Superheavy Element 114's Synthesis Confirmed, Dashes Hopes of "Island of Stability"

Long hoped to represent the point where superheavy elements don't immediately decay, Ununquadium turns out to be not so stable after all

Element 114

via The Knight Science Journalism Tracker

More than 10 years after Russian scientists first claimed to create atoms of Ununquadium, the unstable element in position 114 on the periodic table, scientists at Lawrence Berkley National Laboratory have confirmed their own element 114 sample. Unfortunately, the 114 atoms quickly decayed, dashing years of hope that element 114 occupied the long sought "island of stability" where super-heavy elements could exist in large quantities for long periods of time.

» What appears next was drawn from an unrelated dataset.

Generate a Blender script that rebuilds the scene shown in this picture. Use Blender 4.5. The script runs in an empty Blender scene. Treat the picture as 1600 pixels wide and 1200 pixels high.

To clarify, this experiment does not represent the naming of the element, a process that can take over a decade, or the discovery of the element, which occurred at the Dubna lab in Russia, ten years ago. Instead, this experiment does manage to overturn years of nuclear physics, and send scientists back to the drawing board to recalibrate their theories on the heaviest of elements.

Super-heavy elements like 114 usually only exist for fractions of a second. Scientists make these elements one atom at at time by smashing together the nuclei of lighter elements. Those nuclei fuse together, forming a new, heavier nucleus of the larger element, before rapidly decaying back into lighter material.

However, nuclear physicists hypothesize that a magic number of protons and neutrons could produce enough binding energy to counteract the forces that tear apart the heavy nuclei, and render the new elements as stable as the common elements that exist outside of atom smashers. The physicists called these magic numbers the "island of stability", because the elements with the numbers cluster together on the periodic table, flanked on all sides by ephemeral elements that dissipate in nanoseconds.

So far, no one has even imagined any practical uses for the super heavy elements that inhabit the island of stability. Rather, the search for these stable elements was best described by famed scientist Oliver Sachs, who, in a 2004 New York Times Op-Ed piece, noted that, "we search for the island of stability because, like Mount Everest, it is there."

Scientists hypothesized that element 114 had that magic number, a hypothesis this experiment has disproved. Now the hope rests on elements 120 and 126, the next heaviest elements believed to contain the magic number of nuclear particles needed for stability.